Мы прямо заявили, что требуем перемены учителя, и тогда злополучный Массон, явившись в класс вместе с инспектором и его помощником, принес нам почтительное извинение в том, что он «позволил себе непочтительно выразиться в нашем присутствии»,
а инспектор, обратившись к нам, спросил, угодно ли нам будет «простить» г. Массона, прибавив к этому, что он лично «позволяет себе ходатайствовать за него», потому что Массон недавно овдовел и остался с большим семейством на руках.
Мы простили, но вряд ли сам немец простил нам перенесенное им унижение.

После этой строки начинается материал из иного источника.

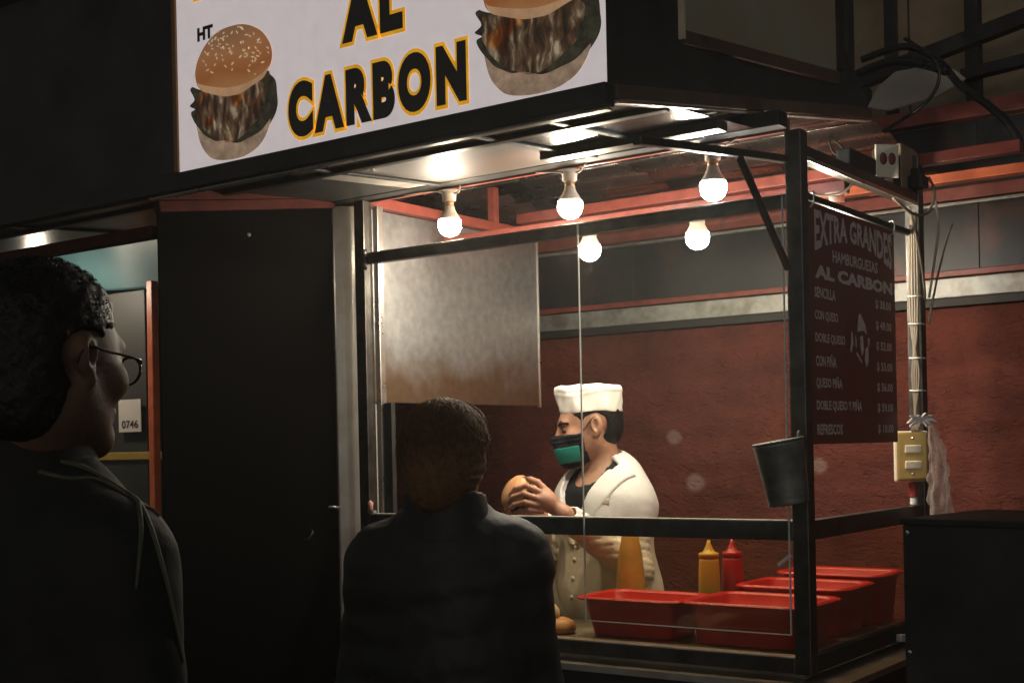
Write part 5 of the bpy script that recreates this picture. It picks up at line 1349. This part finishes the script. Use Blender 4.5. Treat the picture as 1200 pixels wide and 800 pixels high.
def legs_for(fr, hipz, w_, name, parent, m):
    hp = fr.w((0, 0, hipz))
    def fn(P):
        d = rcone(P, hp + (0, 0, 0.08), hp, 0.14, 0.15)
        for s in (1, -1):
            h_ = fr.w((0, s * 0.09, hipz - 0.05)); fo = np.array([*fr.w((0, s * 0.11, 0))[:2], 0.0]); k_ = (h_ + fo) / 2; k_[2] = 0.47
            d = smin(d, rcone(P, h_, k_, 0.09, 0.062), 0.05); d = smin(d, rcone(P, k_, fo + (0, 0, 0.09), 0.062, 0.045), 0.04)
            fw = fr.R[:, 0].copy(); fw[2] = 0
            d = smin(d, rcone(P, fo + (0, 0, 0.045), fo + fw * 0.16 + (0, 0, 0.035), 0.045, 0.035), 0.03)
        return d
    fo1 = np.array([*fr.w((0.16, 0.11, 0))[:2], 0.0]); fo2 = np.array([*fr.w((0.16, -0.11, 0))[:2], 0.0])
    lo, hi = bbox([hp + (0, 0, 0.1), fo1, fo2, np.array([*fr.w((0, 0.11, 0))[:2], 0.0]), np.array([*fr.w((0, -0.11, 0))[:2], 0.0])], 0.2)
    sdf_obj(name, fn, lo, hi, 0.015, m, parent)
legs_for(WB, -0.62, 0, 'trousers', wm, mat('dark_jeans', (0.02, 0.021, 0.026), 0.85))
def w_hair(P):
    Q = WH.to(P)
    d = ell(Q, (-0.020, 0, 0.030), (0.108, 0.088, 0.094)); d = smin(d, ell(Q, (-0.045, 0, -0.035), (0.072, 0.080, 0.075)), 0.05)
    d = smin(d, ell(Q, (-0.085, 0.005, -0.078), (0.040, 0.046, 0.045)), 0.035)
    # swept-up strands
    ang = np.arctan2(Q[..., 1], Q[..., 2] + 0.10); rad = np.hypot(Q[..., 1], Q[..., 2] + 0.10)
    d = d - 0.0014 * np.sin(ang * 46 + 7 * wob(P, 18)) * np.clip((-Q[..., 0] + 0.09) * 12, 0, 1) - 0.0010 * np.sin(ang * 110 + 40 * rad)
    d = np.maximum(d, Q[..., 0] - 0.030 - 0.45 * np.clip(Q[..., 2], -0.05, 0.1)); d = np.maximum(d, -(Q[..., 2] + 0.135))
    ear = np.linalg.norm((Q - np.array((0.0, 0, -0.012), np.float32)) * np.array((1, 0, 1), np.float32), axis=-1) - 0.028
    return np.maximum(d, -ear)
lo, hi = bbox([WH.w((-0.03, 0, -0.02))], 0.16)
sdf_obj('hair', w_hair, lo, hi, 0.0042, HAIRBR, wm)
def strands(fr, m, parent, count, seed, amp=0.008):
    rs = random.Random(seed); parts = []
    for _ in range(count):
        a = rs.uniform(-2.2, 2.2); e0 = rs.uniform(0.1, 1.45); pts = []; am = amp * rs.choice((0.0, 0.1, 0.2, 0.5, 1.0, 2.2)); tw = rs.gauss(0, 0.5)
        for k in range(7):
            t = k / 6; el = e0 - 1.15 * t * rs.uniform(0.9, 1.05)
            rx, ry, rz = 0.1095 + am * t, 0.0895 + am * t, 0.0955 + am * t
            aa = a * (1 - 0.25 * t) + tw * t; pts.append(fr.w((-0.020 - rx * math.cos(el) * math.cos(aa), ry * math.cos(el) * math.sin(aa), 0.03 + rz * math.sin(el))) + np.array([rs.gauss(0, 0.0012) for _ in range(3)]))
        parts.append(tube_data(pts, 0.0007, 3))
    o = pyd('loose_hair', *join(parts), m, None, True); o['kind'] = 'stuff'; child(o, parent)
strands(WH, HAIRBR, wm, 900, 5)

# ------------------------------------------------------------ man at the left
dM = 1.72
mn_ = thing('person', 'man with short dark hair and glasses at the left edge, in shadow', 'person', (W(30, 600, dM)[0], W(30, 600, dM)[1], 0))
MH = Frame(W(60, 425, dM), cf * 0.88 + cr0 * 0.48, math.radians(-4), math.radians(-2))
MB = Frame(W(38, 566, dM + 0.03), cf * 0.80 + cr0 * 0.60)
def ml(x, y, z): return MB.w((x, y, z))
mLs, mRs = ml(0, 0.18, -0.10), ml(0, -0.18, -0.10)
mLe, mRe = ml(0.0, 0.24, -0.39), ml(0.0, -0.24, -0.39)
mLw, mRw = ml(0.16, 0.22, -0.58), ml(0.16, -0.22, -0.58)
def m_skin(P):
    d = head_sdf(MH.to(P), True, 0.8); a, b = MH.w((-0.03, 0, -0.07)), ml(-0.02, 0, 0.0)
    d = smin(d, rcone(P, a, b, 0.062, 0.066), 0.03); return smin(d, rcone(P, b, ml(0, 0, -0.1), 0.066, 0.10), 0.04)
def m_hands(P):
    d = None
    for wr, el, s in ((mLw, mLe, 1), (mRw, mRe, -1)):
        ax = (wr - el) / np.linalg.norm(wr - el); sd = MB.R[:, 0]; pm = wr + ax * 0.06
        e = rcone(P, wr - ax * 0.06, wr, 0.028, 0.025); e = smin(e, ell(P, pm, (0.034, 0.034, 0.034)), 0.02)
        for i in range(4):
            b0 = pm + ax * 0.03 + sd * (0.027 - 0.018 * i); L_ = [0.064, 0.074, 0.070, 0.055][i]
            b1 = b0 + ax * L_ * 0.5; b2 = b1 + ax * L_ * 0.4 - MB.R[:, 1] * s * 0.02
            e = smin(e, smin(rcone(P, b0, b1, 0.0092, 0.0084), rcone(P, b1, b2, 0.0084, 0.0068), 0.004), 0.008)
        t0 = wr + ax * 0.02 + sd * 0.028; t1 = t0 + ax * 0.03 + sd * 0.024; t2 = t1 + ax * 0.034
        e = smin(e, smin(rcone(P, t0, t1, 0.012, 0.0102), rcone(P, t1, t2, 0.0102, 0.0078), 0.004), 0.010)
        d = e if d is None else np.minimum(d, e)
    return d
lo, hi = bbox([MH.w((0, 0, 0)), mLe, mRe, mLw, mRw, mLw * 1.4 - mLe * 0.4, mRw * 1.4 - mRe * 0.4], 0.15)
V1, F1 = nets(lambda P: whole(P, m_skin, m_hands, (mLs, mRs), (mLe, mRe), (mLw, mRw)), lo, hi, 0.0050)
me = bpy.data.meshes.new('body'); me.from_pydata(V1.tolist(), [], F1.tolist()); me.polygons.foreach_set('use_smooth', [True] * len(me.polygons))
child(link('body', me, mat('tan_skin', (0.13, 0.068, 0.042), 0.6, var=0.12, scale=40, bump=0.08, bscale=220, spec=0.3)), mn_)
MJ = mat('black_jacket_cloth', (0.018, 0.018, 0.018), 0.75, var=0.25, scale=15, bump=0.15, bscale=70, spec=0.2)
def m_jacket(P):
    Q = MB.to(P)
    d = ell(Q, (0.0, 0, -0.24), (0.145, 0.205, 0.26)); d = smin(d, ell(Q, (0.0, 0, -0.52), (0.15, 0.195, 0.28)), 0.12)
    d = smin(d, rcone(Q, (0, -0.16, -0.095), (0, 0.16, -0.095), 0.068, 0.068), 0.10); d = smin(d, rcone(Q, (-0.01, 0, -0.01), (0, 0, -0.12), 0.08, 0.13), 0.09)
    for s_, e_, w_ in ((mLs, mLe, mLw), (mRs, mRe, mRw)):
        a = smin(rcone(P, s_, e_, 0.070, 0.058), rcone(P, e_, e_ + (w_ - e_) * 0.93, 0.058, 0.042), 0.03); d = smin(d, a, 0.05)
    return d + 0.004 * wob(P, 30) + 0.002 * wob(P, 80, 1)
lo, hi = bbox([mLs, mRs, mLe, mRe, mLw, mRw, ml(0, 0.1, -0.74), ml(0, -0.1, 0.02)], 0.20)
sdf_obj('jacket', m_jacket, lo, hi, 0.0085, MJ, mn_)
def m_collar(P):
    Q = MB.to(P); a = ml(-0.015, 0, -0.07); b = ml(-0.03, 0, 0.13)
    d = np.abs(rcone(P, a, b, 0.110, 0.084)) - 0.006; d = np.maximum(d, Q[..., 2] - 0.095 + 0.25 * Q[..., 0]); d = np.maximum(d, -(Q[..., 2] + 0.06)); return d + 0.002 * wob(P, 50)
lo, hi = bbox([ml(0, 0, 0)], 0.16)
sdf_obj('collar', m_collar, lo, hi, 0.005, MJ, mn_)
legs_for(MB, -0.68, 0, 'trousers', mn_, mat('dark_jeans', (0.02, 0.021, 0.026), 0.85))
def m_hair(P):
    Q = MH.to(P)
    d = ell(Q, (-0.014, 0, 0.042), (0.105, 0.0845, 0.093)); d = smin(d, ell(Q, (-0.055, 0, -0.04), (0.060, 0.070, 0.085)), 0.04)
    front = Q[..., 0] - 0.060 - 0.35 * np.clip(Q[..., 2] - 0.04, -0.1, 0.08)
    side = np.where(Q[..., 2] < 0.022, Q[..., 0] + 0.028, -1.0)
    temple = np.where(Q[..., 2] < 0.045, Q[..., 0] - 0.030, -1.0)
    ear = np.linalg.norm((Q - np.array((-0.010, 0, 0.0), np.float32)) * np.array((1, 0, 1), np.float32), axis=-1) - 0.036
    d = smax(smax(smax(d, front, 0.03), np.maximum(-ear, side), 0.012), smax(temple, -(Q[..., 2] + 0.118), 0.02), 0.025)
    return d + 0.0022 * wob(P, 170) + 0.0018 * wob(P, 330, 1)
lo, hi = bbox([MH.w((-0.02, 0, 0.02))], 0.16)
sdf_obj('hair', m_hair, lo, hi, 0.0040, HAIRB, mn_)
rs = random.Random(9); parts = []
for _ in range(2400):
    a = rs.uniform(-math.pi, math.pi); e = rs.uniform(0.0, 1.45); n_ = np.array((math.cos(e) * math.cos(a), math.cos(e) * math.sin(a), math.sin(e)))
    if n_[0] > 0.45 and n_[2] < 0.75: continue
    p = np.array((-0.014, 0, 0.042)) + n_ * (0.104, 0.0835, 0.092); tg = np.cross(n_, (rs.gauss(0, 1), rs.gauss(0, 1), rs.gauss(0, 1))); tg /= np.linalg.norm(tg) + 1e-6
    L_ = rs.uniform(0.004, 0.010)
    pts = [MH.w(p), MH.w(p + n_ * L_ * 0.45 + tg * L_ * 0.25), MH.w(p + n_ * L_ * 0.6 + tg * L_ * 0.8)]
    parts.append(tube_data(pts, [0.0006, 0.0005, 0.0002], 3))
o = pyd('loose_hair', *join(parts), HAIRB, None, True); o['kind'] = 'stuff'; child(o, mn_)
gls = thing('eyeglasses', 'dark framed glasses worn by the man at the left', 'glasses', tuple(MH.w((0.1, 0, 0))))
FRM = mat('glasses_frame', (0.015, 0.012, 0.010), 0.3)
for s in (-1, 1):
    ring = [MH.w((0.110 - 0.14 * abs(0.034 + 0.024 * math.cos(a) - 0.0) * 1.0, s * (0.034 + 0.025 * math.cos(a)), -0.002 + 0.019 * math.sin(a))) for a in np.linspace(0, 2 * math.pi, 25)]
    V, F = tube_data(ring, 0.0021, 6); child(pyd('rim', V, F, FRM, None, True), gls)
    V = [tuple(MH.w((0.110 - 0.14 * abs(0.034 + 0.024 * math.cos(a)), s * (0.034 + 0.024 * math.cos(a)), -0.002 + 0.018 * math.sin(a)))) for a in np.linspace(0, 2 * math.pi, 24, endpoint=False)]
    child(pyd('lens', V, [tuple(range(24))], GLASS), gls)
    tube('temple', [MH.w((0.101, s * 0.060, 0.006)), MH.w((0.08, s * 0.076, 0.008)), MH.w((0.02, s * 0.083, 0.010)), MH.w((-0.018, s * 0.086, 0.012)), MH.w((-0.034, s * 0.082, -0.010))], 0.0020, FRM, gls, 6)
tube('bridge', [MH.w((0.109, -0.010, 0.002)), MH.w((0.113, 0, 0.005)), MH.w((0.109, 0.010, 0.002))], 0.002, FRM, gls, 6)
def march(fn, px, py, t0=0.8, t1=2.6):
    d = (cf + cr * (px - 600.0) / FPX - cu * (py - PY) / FPX); t = t0
    for _ in range(200):
        p = CAM + d * t; v = float(fn(p.astype(np.float32)[None])[0])
        if v < 0.001: return p
        t += max(v * 0.6, 0.001)
        if t > t1: return None
    return p
OLIVE = mat('olive_piping', (0.07, 0.075, 0.040), 0.7, var=0.3, scale=40)
for path, r in (([(64, 540), (95, 546), (125, 562), (150, 578), (163, 588), (175, 612), (186, 645), (198, 690), (208, 735), (216, 775), (222, 805)], 0.0038),
                ([(44, 552), (80, 560), (118, 562), (150, 580)], 0.0034), ([(163, 590), (166, 625), (160, 690)], 0.0036), ([(163, 590), (178, 596), (188, 604)], 0.0028)):
    pts = [march(m_jacket, *q) for q in path]; pts = [p - cf * 0.002 for p in pts if p is not None]
    if len(pts) > 2: tube('piping', pts, [r * (1 - 0.7 * (k / (len(pts) * 8 - 7)) ** 3) for k in range((len(pts) - 1) * 8 + 1)], OLIVE, mn_, 6)

# ================================================================== AIR
HAZE = 0.005
if HAZE > 0:
    hz = box('haze', (-20, -12, -1.0), (12, 12, 10.5), None, None, 0)
    hz.data.materials.clear(); hm = bpy.data.materials.new('haze'); hm.use_nodes = True
    hn = hm.node_tree; hn.nodes.clear(); ho = hn.nodes.new('ShaderNodeOutputMaterial'); hv = hn.nodes.new('ShaderNodeVolumePrincipled')
    hv.inputs['Color'].default_value = (0.9, 0.88, 0.85, 1); hv.inputs['Density'].default_value = HAZE; hv.inputs['Anisotropy'].default_value = 0.6
    hn.links.new(hv.outputs[0], ho.inputs['Volume']); hz.data.materials.append(hm); hz['kind'] = 'stuff'
    tag(hz, 'thin smoky night air around the stall', 'haze', None, 'stuff')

По крайней мере, я не помню, чтобы он до перехода нашего в старший класс, в котором он уже не преподавал, хотя однажды улыбнулся в часы своего преподавания в том отделении, которым был устроен ему весь этот, несомненно, памятный ему инцидент.
Чтобы еще точнее обрисовать отношения к нам наших преподавателей, достаточно будет сказать, что профессорам старшего класса (которые все были люди пожилые и в большинстве случаев заслуженные) поставлено было в обязанность два раза в год, а именно на Пасху и в Новый год, являться с поздравлением не только к нашему начальству, но и к воспитанницам старшего класса, которые все для этого собирались в указанный час в большую актовую залу и принимали поздравления, почтительно им приносимые.